The task may seem daunting at first, but it’s possible to develop a disciplined strategy that delivers Innovation time and time again for sustained long-term profitability. Make developing that strategy your 2012 New Year’s resolution.
“Robert’s Rules of Innovation” outlines specific steps to implement Innovation. Here are some tips:
1. Define your organization’s needs. What type of innovation are you trying to achieve? An incremental innovation that introduces a new process or feature? Or a transformative breakthrough that completely changes the marketplace? The latter is more difficult to achieve but holds the greatest potential. Choosing the path that makes the most sense for your organization will help in the Innovation process.

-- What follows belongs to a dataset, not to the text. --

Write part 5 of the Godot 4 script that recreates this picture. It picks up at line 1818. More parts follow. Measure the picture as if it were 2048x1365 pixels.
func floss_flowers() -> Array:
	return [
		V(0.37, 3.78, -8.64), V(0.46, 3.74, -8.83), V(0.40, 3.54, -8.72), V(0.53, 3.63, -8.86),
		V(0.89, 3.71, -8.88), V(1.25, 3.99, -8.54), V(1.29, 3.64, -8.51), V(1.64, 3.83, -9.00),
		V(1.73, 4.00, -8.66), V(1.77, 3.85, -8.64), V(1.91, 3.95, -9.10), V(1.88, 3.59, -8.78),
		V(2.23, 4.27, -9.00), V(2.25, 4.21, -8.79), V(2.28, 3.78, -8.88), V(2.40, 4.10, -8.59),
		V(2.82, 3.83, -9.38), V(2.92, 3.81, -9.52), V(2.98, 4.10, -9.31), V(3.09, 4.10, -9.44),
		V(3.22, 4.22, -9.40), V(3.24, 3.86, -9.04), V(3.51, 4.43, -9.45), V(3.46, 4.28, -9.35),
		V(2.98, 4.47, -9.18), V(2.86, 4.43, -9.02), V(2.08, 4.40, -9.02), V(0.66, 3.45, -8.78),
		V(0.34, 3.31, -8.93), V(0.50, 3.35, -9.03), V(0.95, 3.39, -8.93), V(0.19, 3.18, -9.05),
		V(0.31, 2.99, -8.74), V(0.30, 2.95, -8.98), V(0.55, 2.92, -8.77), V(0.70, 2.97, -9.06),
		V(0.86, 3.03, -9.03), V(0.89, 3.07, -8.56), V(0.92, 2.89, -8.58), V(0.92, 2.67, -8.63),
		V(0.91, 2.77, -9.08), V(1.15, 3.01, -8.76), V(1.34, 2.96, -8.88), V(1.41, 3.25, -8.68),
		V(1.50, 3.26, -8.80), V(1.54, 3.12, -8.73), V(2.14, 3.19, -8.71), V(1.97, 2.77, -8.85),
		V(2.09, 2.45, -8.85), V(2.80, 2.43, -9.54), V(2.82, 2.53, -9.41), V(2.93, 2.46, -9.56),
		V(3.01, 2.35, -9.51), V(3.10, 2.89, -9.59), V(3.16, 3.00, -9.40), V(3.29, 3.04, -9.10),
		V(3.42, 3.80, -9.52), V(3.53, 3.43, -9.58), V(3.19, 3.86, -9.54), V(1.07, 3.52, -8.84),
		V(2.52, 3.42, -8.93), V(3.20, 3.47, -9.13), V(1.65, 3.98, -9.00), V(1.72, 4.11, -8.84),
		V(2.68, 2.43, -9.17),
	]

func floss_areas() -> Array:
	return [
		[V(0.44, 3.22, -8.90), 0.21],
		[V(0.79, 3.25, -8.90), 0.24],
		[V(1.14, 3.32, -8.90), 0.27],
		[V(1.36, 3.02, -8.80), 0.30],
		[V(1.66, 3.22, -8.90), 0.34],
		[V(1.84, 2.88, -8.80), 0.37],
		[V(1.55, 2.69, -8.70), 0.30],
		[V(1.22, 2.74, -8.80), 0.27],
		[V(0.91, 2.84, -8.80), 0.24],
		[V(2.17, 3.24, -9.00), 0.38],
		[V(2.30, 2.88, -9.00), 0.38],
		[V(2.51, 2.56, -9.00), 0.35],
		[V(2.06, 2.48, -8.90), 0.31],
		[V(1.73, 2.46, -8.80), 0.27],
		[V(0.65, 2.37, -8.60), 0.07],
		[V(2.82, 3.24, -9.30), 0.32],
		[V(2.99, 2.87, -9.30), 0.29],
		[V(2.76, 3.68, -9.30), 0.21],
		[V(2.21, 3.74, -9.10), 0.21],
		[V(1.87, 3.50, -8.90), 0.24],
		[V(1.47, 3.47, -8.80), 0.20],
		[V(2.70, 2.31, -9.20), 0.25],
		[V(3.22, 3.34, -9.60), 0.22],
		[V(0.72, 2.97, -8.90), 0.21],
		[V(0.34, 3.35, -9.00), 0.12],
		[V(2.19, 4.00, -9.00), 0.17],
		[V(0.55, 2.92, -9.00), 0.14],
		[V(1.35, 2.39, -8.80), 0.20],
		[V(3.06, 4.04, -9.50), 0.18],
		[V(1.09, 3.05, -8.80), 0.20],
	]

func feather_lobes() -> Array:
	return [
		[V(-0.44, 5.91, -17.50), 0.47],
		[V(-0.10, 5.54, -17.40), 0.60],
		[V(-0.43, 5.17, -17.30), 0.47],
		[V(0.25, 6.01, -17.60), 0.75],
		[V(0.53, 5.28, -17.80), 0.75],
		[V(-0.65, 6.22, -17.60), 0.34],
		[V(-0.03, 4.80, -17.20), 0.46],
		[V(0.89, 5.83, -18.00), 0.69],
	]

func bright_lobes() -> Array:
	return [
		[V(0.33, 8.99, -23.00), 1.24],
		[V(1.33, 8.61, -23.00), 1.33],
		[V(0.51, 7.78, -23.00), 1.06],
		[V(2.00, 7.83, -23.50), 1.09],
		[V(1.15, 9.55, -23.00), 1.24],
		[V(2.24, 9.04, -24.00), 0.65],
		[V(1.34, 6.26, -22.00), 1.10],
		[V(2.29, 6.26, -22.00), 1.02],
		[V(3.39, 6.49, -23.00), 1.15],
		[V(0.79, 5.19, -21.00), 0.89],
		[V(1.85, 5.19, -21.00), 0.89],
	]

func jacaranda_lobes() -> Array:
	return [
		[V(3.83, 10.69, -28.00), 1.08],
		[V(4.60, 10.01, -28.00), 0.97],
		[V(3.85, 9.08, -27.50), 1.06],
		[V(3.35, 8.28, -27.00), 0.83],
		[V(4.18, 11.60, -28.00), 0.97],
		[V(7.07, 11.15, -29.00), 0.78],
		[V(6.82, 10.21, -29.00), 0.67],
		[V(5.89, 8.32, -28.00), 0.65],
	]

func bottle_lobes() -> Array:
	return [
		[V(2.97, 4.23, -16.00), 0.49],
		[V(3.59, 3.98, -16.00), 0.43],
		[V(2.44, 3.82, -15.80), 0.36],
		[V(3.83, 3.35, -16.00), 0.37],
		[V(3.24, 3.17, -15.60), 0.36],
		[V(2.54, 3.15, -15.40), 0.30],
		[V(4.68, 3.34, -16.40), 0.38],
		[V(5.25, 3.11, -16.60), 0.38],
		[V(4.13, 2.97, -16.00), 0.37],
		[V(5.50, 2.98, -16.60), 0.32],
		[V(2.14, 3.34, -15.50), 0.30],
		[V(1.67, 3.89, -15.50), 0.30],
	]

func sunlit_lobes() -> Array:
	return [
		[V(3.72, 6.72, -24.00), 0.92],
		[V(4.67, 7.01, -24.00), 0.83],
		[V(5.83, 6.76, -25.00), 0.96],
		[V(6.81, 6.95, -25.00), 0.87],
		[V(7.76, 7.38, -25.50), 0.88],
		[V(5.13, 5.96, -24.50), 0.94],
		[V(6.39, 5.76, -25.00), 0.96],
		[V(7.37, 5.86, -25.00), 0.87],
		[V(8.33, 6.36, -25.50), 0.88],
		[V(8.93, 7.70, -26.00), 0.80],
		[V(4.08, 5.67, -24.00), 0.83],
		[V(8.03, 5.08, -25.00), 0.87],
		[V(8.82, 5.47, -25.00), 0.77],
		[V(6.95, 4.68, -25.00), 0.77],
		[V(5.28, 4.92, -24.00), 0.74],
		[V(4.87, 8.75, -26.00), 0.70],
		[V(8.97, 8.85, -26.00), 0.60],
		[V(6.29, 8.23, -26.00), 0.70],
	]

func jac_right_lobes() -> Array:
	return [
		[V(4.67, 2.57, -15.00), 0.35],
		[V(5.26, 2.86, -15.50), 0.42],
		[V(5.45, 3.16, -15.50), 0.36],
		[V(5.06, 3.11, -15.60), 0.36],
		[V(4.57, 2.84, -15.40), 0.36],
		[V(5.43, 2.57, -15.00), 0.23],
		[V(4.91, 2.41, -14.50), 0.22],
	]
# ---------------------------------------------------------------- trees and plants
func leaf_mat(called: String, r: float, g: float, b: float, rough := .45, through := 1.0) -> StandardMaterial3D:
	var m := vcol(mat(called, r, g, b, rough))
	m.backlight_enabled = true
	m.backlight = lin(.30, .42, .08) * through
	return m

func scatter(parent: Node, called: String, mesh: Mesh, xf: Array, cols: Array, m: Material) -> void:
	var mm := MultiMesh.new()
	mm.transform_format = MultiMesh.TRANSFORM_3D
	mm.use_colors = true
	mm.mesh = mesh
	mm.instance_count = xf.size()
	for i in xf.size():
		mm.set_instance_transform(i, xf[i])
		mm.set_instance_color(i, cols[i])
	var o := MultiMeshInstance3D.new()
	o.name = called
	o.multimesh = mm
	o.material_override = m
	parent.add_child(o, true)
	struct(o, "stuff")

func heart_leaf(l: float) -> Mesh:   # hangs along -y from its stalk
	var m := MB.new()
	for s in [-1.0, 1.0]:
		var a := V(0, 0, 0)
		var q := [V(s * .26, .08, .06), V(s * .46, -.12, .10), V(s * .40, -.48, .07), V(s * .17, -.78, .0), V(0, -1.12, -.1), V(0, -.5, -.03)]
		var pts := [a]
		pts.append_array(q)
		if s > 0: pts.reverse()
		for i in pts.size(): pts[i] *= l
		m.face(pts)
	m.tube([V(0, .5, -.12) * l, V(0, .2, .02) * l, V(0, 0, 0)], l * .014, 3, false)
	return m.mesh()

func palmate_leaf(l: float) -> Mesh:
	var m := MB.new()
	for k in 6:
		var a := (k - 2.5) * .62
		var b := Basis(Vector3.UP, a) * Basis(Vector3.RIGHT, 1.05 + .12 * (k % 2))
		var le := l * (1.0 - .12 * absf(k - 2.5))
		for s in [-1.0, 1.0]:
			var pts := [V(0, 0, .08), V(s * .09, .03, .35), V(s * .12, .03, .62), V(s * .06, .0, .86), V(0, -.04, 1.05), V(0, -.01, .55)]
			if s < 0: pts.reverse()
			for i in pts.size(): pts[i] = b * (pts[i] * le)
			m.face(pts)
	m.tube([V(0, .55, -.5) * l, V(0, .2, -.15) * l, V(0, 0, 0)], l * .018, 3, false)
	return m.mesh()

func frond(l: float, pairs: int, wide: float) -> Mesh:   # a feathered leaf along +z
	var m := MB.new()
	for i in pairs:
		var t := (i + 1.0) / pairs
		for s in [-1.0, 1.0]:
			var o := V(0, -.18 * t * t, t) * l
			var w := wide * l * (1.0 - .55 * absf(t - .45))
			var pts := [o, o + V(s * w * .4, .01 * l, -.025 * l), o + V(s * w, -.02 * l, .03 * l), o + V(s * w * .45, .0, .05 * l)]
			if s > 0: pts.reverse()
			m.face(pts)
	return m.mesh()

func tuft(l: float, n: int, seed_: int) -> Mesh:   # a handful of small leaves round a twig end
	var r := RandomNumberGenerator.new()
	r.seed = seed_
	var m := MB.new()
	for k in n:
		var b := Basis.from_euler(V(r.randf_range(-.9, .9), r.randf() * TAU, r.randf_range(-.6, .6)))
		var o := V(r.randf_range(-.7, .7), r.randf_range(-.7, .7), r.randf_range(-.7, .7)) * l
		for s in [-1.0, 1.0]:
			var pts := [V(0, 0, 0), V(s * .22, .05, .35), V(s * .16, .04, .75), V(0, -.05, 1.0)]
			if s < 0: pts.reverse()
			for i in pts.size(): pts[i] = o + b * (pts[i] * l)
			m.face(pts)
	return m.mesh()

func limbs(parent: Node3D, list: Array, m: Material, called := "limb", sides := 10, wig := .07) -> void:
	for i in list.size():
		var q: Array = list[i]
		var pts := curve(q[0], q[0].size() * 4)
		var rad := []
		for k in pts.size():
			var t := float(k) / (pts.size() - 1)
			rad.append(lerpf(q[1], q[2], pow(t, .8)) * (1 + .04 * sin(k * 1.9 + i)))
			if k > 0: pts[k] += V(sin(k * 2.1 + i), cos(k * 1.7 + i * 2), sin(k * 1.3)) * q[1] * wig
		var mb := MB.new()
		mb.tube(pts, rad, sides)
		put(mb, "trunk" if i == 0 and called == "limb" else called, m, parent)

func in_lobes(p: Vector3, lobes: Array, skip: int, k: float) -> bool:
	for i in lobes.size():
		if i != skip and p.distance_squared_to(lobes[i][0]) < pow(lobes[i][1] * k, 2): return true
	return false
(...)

2. Formulate a new product development process. Each organization’s NPD process can have a different number of steps, so long as they form a structured plan. A three-stage plan may include: Stage 1 product definition, where a product is examined for its brand strategy, profit potential, and competitive analysis. If the product is a “go” then it moves to Stage 2: the qualification process where a first article product is made and tested for quality assurance. Finally, Stage 3 is Revenue where the product is launched.
3. Create a road map to success. The key elements are examining quality of projects, capability of managing them successfully, and capacity of the organization for maintaining a portfolio of well-managed projects. No matter what NPD process you decide to use, stick to the road map to ensure that each stage, and tasks within each stage, are clearly defined.
4. Some more guidelines for progress: remember to stick to your go/no-go criteria for moving forward with developments. All projects should undergo the same scrutiny, regardless of who suggested it! Also, many organizations are incorporating a “discovery phase” into the Innovation process to allow for more experimentation. This step is beneficial for making decisions based on long-term sustainable Innovation, and not on current budget restraints alone.
In a world of increasing business competition, Innovation is key to a company’s survival. Creating an Innovation strategy that makes sense for your organization is entirely feasible, and an absolute must for creating profit for your company.